» **What you have to do**: Would you restate all the data that follows, word for word?

» **Source data**:
──────────────────────────────

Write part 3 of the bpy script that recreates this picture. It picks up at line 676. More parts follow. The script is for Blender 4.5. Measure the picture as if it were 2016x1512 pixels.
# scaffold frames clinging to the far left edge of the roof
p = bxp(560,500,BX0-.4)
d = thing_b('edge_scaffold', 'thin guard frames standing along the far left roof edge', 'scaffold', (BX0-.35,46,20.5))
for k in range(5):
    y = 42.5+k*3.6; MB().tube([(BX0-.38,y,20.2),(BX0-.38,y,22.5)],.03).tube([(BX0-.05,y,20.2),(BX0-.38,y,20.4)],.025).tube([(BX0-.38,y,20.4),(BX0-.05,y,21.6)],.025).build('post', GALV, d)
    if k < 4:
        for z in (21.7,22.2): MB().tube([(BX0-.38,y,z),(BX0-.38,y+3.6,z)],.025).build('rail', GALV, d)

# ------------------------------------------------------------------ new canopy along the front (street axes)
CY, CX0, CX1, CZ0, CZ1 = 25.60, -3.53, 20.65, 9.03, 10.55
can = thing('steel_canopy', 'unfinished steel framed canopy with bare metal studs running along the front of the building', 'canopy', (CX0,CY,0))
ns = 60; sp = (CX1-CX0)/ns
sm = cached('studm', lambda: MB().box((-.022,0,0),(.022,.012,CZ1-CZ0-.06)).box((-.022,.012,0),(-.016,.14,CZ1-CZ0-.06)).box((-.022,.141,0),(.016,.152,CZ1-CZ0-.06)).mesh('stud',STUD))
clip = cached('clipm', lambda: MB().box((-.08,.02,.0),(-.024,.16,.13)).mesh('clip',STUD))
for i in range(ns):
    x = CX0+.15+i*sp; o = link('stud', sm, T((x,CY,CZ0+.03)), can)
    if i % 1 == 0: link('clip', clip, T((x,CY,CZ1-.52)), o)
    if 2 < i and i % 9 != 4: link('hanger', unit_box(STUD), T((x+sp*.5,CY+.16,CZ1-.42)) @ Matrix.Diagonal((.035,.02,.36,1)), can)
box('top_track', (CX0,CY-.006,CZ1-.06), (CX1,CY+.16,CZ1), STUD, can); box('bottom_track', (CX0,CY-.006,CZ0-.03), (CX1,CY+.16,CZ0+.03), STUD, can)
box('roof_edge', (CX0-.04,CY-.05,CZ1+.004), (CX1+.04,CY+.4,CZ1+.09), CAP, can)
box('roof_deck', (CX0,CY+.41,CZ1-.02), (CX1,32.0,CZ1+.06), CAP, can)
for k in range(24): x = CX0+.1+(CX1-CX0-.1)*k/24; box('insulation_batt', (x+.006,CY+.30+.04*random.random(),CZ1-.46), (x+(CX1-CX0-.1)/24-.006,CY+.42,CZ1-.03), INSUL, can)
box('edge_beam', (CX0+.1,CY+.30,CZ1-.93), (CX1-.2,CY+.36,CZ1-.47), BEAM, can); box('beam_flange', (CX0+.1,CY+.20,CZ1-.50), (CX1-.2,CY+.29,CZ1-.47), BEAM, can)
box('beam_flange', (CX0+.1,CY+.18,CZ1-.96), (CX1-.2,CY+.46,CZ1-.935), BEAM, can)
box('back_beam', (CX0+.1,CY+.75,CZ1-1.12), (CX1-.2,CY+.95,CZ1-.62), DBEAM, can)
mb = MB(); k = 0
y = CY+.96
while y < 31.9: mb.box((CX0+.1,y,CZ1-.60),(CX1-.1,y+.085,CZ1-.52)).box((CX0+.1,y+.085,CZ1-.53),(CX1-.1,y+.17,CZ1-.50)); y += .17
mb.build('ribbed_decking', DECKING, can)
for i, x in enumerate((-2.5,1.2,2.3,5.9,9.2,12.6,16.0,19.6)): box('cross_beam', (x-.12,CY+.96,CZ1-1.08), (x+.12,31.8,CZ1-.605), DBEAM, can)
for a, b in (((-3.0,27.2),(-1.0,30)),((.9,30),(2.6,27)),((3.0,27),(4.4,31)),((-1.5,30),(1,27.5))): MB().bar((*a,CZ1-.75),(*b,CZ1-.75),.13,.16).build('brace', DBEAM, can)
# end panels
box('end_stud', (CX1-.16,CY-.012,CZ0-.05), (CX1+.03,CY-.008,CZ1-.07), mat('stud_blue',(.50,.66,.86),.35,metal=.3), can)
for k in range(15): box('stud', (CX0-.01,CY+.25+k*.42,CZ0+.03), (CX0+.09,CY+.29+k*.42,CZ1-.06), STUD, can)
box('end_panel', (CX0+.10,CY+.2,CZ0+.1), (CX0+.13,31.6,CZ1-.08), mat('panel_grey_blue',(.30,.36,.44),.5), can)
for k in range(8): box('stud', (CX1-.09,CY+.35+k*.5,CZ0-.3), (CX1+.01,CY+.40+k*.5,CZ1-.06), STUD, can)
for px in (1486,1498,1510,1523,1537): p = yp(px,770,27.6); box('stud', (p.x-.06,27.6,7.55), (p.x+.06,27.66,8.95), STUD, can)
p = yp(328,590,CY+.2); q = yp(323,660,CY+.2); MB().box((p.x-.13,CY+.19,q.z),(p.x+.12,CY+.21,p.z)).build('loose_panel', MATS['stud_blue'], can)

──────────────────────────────

» **Solution to this exercise**:
Write part 3 of the bpy script that recreates this picture. It picks up at line 676. More parts follow. The script is for Blender 4.5. Measure the picture as if it were 2016x1512 pixels.
# scaffold frames clinging to the far left edge of the roof
p = bxp(560,500,BX0-.4)
d = thing_b('edge_scaffold', 'thin guard frames standing along the far left roof edge', 'scaffold', (BX0-.35,46,20.5))
for k in range(5):
    y = 42.5+k*3.6; MB().tube([(BX0-.38,y,20.2),(BX0-.38,y,22.5)],.03).tube([(BX0-.05,y,20.2),(BX0-.38,y,20.4)],.025).tube([(BX0-.38,y,20.4),(BX0-.05,y,21.6)],.025).build('post', GALV, d)
    if k < 4:
        for z in (21.7,22.2): MB().tube([(BX0-.38,y,z),(BX0-.38,y+3.6,z)],.025).build('rail', GALV, d)

# ------------------------------------------------------------------ new canopy along the front (street axes)
CY, CX0, CX1, CZ0, CZ1 = 25.60, -3.53, 20.65, 9.03, 10.55
can = thing('steel_canopy', 'unfinished steel framed canopy with bare metal studs running along the front of the building', 'canopy', (CX0,CY,0))
ns = 60; sp = (CX1-CX0)/ns
sm = cached('studm', lambda: MB().box((-.022,0,0),(.022,.012,CZ1-CZ0-.06)).box((-.022,.012,0),(-.016,.14,CZ1-CZ0-.06)).box((-.022,.141,0),(.016,.152,CZ1-CZ0-.06)).mesh('stud',STUD))
clip = cached('clipm', lambda: MB().box((-.08,.02,.0),(-.024,.16,.13)).mesh('clip',STUD))
for i in range(ns):
    x = CX0+.15+i*sp; o = link('stud', sm, T((x,CY,CZ0+.03)), can)
    if i % 1 == 0: link('clip', clip, T((x,CY,CZ1-.52)), o)
    if 2 < i and i % 9 != 4: link('hanger', unit_box(STUD), T((x+sp*.5,CY+.16,CZ1-.42)) @ Matrix.Diagonal((.035,.02,.36,1)), can)
box('top_track', (CX0,CY-.006,CZ1-.06), (CX1,CY+.16,CZ1), STUD, can); box('bottom_track', (CX0,CY-.006,CZ0-.03), (CX1,CY+.16,CZ0+.03), STUD, can)
box('roof_edge', (CX0-.04,CY-.05,CZ1+.004), (CX1+.04,CY+.4,CZ1+.09), CAP, can)
box('roof_deck', (CX0,CY+.41,CZ1-.02), (CX1,32.0,CZ1+.06), CAP, can)
for k in range(24): x = CX0+.1+(CX1-CX0-.1)*k/24; box('insulation_batt', (x+.006,CY+.30+.04*random.random(),CZ1-.46), (x+(CX1-CX0-.1)/24-.006,CY+.42,CZ1-.03), INSUL, can)
box('edge_beam', (CX0+.1,CY+.30,CZ1-.93), (CX1-.2,CY+.36,CZ1-.47), BEAM, can); box('beam_flange', (CX0+.1,CY+.20,CZ1-.50), (CX1-.2,CY+.29,CZ1-.47), BEAM, can)
box('beam_flange', (CX0+.1,CY+.18,CZ1-.96), (CX1-.2,CY+.46,CZ1-.935), BEAM, can)
box('back_beam', (CX0+.1,CY+.75,CZ1-1.12), (CX1-.2,CY+.95,CZ1-.62), DBEAM, can)
mb = MB(); k = 0
y = CY+.96
while y < 31.9: mb.box((CX0+.1,y,CZ1-.60),(CX1-.1,y+.085,CZ1-.52)).box((CX0+.1,y+.085,CZ1-.53),(CX1-.1,y+.17,CZ1-.50)); y += .17
mb.build('ribbed_decking', DECKING, can)
for i, x in enumerate((-2.5,1.2,2.3,5.9,9.2,12.6,16.0,19.6)): box('cross_beam', (x-.12,CY+.96,CZ1-1.08), (x+.12,31.8,CZ1-.605), DBEAM, can)
for a, b in (((-3.0,27.2),(-1.0,30)),((.9,30),(2.6,27)),((3.0,27),(4.4,31)),((-1.5,30),(1,27.5))): MB().bar((*a,CZ1-.75),(*b,CZ1-.75),.13,.16).build('brace', DBEAM, can)
# end panels
box('end_stud', (CX1-.16,CY-.012,CZ0-.05), (CX1+.03,CY-.008,CZ1-.07), mat('stud_blue',(.50,.66,.86),.35,metal=.3), can)
for k in range(15): box('stud', (CX0-.01,CY+.25+k*.42,CZ0+.03), (CX0+.09,CY+.29+k*.42,CZ1-.06), STUD, can)
box('end_panel', (CX0+.10,CY+.2,CZ0+.1), (CX0+.13,31.6,CZ1-.08), mat('panel_grey_blue',(.30,.36,.44),.5), can)
for k in range(8): box('stud', (CX1-.09,CY+.35+k*.5,CZ0-.3), (CX1+.01,CY+.40+k*.5,CZ1-.06), STUD, can)
for px in (1486,1498,1510,1523,1537): p = yp(px,770,27.6); box('stud', (p.x-.06,27.6,7.55), (p.x+.06,27.66,8.95), STUD, can)
p = yp(328,590,CY+.2); q = yp(323,660,CY+.2); MB().box((p.x-.13,CY+.19,q.z),(p.x+.12,CY+.21,p.z)).build('loose_panel', MATS['stud_blue'], can)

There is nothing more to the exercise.